If you are converting between measurement systems, the National Institute of Standards and Technology publishes reliable measurement resources at nist.gov. For broader housing and home planning information, the U.S. Department of Housing and Urban Development provides consumer resources at hud.gov. For indoor air and material selection guidance, especially in bathrooms or moisture-prone rooms, consult the U.S. Environmental Protection Agency at epa.gov.
Common Mistakes When Estimating Wallpaper
- Ignoring waste. This is the most frequent cause of under-ordering.
- Using floor square footage instead of wall square footage. Wallpaper covers walls, not floors.
- Assuming all rolls cover the same area. They do not.
- Failing to subtract large openings. This can distort the estimate in window-heavy spaces.
- Ordering from different dye lots. Color variation is possible across production runs.
When to Buy Extra Wallpaper
Even if your calculation is mathematically correct, there are situations where buying one extra roll is a smart move. Purchase extra if you are installing an expensive pattern that may be discontinued, if your room has unusual architecture, if your walls need extensive trimming around built-ins, or if you want spare material for future repairs. Wallpaper can be damaged by moisture, furniture moves, or wall repairs years later.
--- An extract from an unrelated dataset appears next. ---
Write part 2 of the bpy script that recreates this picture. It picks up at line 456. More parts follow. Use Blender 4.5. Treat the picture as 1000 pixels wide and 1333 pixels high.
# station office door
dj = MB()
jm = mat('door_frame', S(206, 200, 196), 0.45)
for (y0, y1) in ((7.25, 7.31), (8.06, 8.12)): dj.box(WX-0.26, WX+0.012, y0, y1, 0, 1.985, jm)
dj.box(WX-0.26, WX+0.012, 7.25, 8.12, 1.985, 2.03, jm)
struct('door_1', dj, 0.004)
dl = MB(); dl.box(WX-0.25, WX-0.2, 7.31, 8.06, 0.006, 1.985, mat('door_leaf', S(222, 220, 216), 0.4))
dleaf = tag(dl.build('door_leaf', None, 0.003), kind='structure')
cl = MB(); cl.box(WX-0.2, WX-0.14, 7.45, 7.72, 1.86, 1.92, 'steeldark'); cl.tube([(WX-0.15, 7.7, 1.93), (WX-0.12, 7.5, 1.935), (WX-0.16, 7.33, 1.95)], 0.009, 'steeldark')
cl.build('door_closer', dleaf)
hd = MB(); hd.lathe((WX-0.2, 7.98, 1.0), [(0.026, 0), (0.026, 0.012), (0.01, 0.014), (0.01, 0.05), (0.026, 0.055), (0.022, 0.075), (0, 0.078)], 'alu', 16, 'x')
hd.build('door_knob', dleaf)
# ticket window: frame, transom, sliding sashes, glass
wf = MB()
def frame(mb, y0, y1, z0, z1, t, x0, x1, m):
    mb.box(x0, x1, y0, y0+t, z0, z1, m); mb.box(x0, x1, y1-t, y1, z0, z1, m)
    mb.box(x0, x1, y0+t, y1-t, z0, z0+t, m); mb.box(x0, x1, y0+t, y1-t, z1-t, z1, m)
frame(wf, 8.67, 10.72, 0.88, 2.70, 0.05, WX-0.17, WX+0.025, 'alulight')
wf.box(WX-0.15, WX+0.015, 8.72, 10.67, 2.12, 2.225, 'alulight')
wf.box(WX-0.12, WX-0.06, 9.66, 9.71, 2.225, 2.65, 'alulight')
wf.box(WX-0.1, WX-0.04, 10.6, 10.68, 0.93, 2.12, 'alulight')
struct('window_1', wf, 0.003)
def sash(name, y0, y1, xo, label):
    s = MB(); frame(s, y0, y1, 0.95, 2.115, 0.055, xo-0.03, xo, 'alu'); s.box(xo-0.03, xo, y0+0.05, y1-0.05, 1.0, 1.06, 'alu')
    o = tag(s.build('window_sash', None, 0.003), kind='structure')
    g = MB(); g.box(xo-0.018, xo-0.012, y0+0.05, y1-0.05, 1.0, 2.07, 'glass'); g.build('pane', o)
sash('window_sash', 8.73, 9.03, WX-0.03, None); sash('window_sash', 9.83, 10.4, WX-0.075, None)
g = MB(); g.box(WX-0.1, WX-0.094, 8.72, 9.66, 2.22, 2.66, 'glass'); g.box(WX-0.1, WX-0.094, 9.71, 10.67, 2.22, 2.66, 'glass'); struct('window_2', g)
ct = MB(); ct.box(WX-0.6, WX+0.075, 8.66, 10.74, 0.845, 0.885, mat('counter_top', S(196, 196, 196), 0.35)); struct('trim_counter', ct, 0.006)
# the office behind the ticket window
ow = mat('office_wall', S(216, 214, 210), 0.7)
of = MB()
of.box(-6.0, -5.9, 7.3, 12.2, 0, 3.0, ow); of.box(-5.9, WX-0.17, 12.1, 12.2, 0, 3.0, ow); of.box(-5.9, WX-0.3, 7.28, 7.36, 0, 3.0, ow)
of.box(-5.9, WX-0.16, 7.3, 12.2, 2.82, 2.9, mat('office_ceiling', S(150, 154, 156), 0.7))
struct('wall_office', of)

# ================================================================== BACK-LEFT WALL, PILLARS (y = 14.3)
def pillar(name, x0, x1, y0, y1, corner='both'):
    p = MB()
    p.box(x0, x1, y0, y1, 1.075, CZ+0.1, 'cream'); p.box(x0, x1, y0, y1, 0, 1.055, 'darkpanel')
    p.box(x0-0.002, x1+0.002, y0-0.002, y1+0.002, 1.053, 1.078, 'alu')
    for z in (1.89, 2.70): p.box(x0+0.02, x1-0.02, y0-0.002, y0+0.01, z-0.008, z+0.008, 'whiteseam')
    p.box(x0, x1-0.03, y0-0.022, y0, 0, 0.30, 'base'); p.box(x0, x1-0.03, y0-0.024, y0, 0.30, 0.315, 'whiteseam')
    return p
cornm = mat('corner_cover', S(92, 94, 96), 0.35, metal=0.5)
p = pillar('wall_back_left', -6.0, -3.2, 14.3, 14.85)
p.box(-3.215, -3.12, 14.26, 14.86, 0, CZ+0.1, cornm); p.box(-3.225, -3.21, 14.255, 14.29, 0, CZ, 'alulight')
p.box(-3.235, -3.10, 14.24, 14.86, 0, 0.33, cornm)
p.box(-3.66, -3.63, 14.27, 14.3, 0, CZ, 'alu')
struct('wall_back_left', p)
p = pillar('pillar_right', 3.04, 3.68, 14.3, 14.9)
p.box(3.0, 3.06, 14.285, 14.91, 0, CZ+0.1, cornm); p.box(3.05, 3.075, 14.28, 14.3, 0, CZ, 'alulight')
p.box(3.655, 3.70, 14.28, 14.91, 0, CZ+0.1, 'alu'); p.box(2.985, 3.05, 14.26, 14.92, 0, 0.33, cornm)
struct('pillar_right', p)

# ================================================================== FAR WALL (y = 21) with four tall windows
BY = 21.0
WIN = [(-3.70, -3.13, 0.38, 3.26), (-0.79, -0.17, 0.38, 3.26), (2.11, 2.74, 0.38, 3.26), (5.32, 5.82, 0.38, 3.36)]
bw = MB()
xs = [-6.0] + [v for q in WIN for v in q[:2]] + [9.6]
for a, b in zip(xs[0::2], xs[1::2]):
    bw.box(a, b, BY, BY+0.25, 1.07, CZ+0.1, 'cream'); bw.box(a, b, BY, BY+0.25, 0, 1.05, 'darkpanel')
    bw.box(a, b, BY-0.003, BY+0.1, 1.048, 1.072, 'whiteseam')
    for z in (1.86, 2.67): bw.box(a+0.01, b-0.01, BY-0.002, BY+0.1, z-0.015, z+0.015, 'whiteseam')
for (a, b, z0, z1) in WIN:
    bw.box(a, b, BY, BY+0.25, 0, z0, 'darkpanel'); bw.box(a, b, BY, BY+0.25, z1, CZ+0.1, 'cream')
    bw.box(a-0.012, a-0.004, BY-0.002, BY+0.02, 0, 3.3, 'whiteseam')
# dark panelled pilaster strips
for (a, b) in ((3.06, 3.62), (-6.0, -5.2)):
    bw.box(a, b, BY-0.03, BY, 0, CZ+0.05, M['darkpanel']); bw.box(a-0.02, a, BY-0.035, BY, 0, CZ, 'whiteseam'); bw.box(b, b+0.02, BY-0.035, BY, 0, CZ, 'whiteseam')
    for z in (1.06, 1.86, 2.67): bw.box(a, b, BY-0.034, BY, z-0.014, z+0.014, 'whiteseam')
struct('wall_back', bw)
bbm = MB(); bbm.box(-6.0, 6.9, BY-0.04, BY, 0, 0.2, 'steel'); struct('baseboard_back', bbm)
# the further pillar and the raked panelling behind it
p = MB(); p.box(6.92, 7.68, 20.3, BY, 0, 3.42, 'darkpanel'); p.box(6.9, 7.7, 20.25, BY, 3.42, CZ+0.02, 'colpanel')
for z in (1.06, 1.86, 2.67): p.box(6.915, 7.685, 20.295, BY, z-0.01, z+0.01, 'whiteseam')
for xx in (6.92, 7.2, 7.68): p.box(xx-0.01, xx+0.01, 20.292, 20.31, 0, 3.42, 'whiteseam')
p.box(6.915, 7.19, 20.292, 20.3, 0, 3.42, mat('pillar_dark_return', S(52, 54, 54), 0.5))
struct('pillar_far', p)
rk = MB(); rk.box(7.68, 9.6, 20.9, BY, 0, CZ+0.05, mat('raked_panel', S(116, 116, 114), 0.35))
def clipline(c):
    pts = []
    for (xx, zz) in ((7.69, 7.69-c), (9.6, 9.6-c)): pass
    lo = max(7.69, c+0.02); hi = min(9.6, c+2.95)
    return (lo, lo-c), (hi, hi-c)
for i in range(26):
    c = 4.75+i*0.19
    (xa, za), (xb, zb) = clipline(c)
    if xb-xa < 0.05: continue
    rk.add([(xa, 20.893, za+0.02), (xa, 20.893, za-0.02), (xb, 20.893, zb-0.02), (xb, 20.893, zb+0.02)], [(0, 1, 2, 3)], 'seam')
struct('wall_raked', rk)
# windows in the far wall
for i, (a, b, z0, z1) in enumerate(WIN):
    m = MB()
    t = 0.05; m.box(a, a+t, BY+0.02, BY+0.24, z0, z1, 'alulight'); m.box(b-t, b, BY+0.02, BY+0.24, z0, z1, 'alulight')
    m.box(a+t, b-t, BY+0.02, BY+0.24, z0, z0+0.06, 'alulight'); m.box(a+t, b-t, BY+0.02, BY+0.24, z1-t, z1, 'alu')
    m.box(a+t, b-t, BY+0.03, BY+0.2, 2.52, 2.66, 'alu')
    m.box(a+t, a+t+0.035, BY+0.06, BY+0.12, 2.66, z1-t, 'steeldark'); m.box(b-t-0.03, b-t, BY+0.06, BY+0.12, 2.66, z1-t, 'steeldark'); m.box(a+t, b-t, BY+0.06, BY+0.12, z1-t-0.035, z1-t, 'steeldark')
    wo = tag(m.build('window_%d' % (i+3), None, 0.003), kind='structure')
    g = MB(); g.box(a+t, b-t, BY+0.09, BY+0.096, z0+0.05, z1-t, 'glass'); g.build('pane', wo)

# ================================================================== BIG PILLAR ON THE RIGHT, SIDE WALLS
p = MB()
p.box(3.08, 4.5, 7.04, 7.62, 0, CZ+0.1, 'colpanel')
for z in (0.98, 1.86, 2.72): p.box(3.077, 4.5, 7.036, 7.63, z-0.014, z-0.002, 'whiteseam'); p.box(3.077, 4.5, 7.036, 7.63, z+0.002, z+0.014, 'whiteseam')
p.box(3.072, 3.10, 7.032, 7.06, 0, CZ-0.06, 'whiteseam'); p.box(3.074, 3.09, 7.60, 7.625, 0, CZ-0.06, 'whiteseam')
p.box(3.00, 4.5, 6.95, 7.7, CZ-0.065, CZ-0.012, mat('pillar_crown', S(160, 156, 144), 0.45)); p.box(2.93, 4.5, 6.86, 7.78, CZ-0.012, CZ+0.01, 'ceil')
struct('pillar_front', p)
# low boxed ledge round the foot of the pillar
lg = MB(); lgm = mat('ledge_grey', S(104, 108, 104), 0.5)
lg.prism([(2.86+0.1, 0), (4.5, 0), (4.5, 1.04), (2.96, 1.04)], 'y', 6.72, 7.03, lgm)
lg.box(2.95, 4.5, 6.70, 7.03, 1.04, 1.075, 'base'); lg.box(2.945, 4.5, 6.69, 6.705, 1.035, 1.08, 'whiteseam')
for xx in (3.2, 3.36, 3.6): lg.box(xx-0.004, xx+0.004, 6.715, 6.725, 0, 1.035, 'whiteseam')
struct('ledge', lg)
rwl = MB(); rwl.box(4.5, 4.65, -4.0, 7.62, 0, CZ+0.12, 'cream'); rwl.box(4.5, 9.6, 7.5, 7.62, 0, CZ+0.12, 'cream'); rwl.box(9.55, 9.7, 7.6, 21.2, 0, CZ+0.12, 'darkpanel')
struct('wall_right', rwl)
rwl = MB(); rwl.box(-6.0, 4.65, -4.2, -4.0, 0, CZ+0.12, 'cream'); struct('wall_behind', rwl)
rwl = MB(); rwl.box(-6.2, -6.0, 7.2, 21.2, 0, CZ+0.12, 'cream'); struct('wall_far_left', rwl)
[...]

A single extra roll stored properly can save time and preserve a perfect color match.
Final Takeaway
To calculate wallpaper square footage correctly, start with wall perimeter and height, subtract large openings, then add waste based on the complexity of the paper and room. That process gives you a realistic estimate instead of a rough guess. The calculator above simplifies the math and adds a roll estimate, but the best results still depend on accurate measuring and smart ordering decisions. If your wallpaper has a pronounced repeat or your room includes angled ceilings, fireplaces, niches, or extensive trim work, consider increasing your waste allowance and checking the manufacturer specification sheet before you purchase.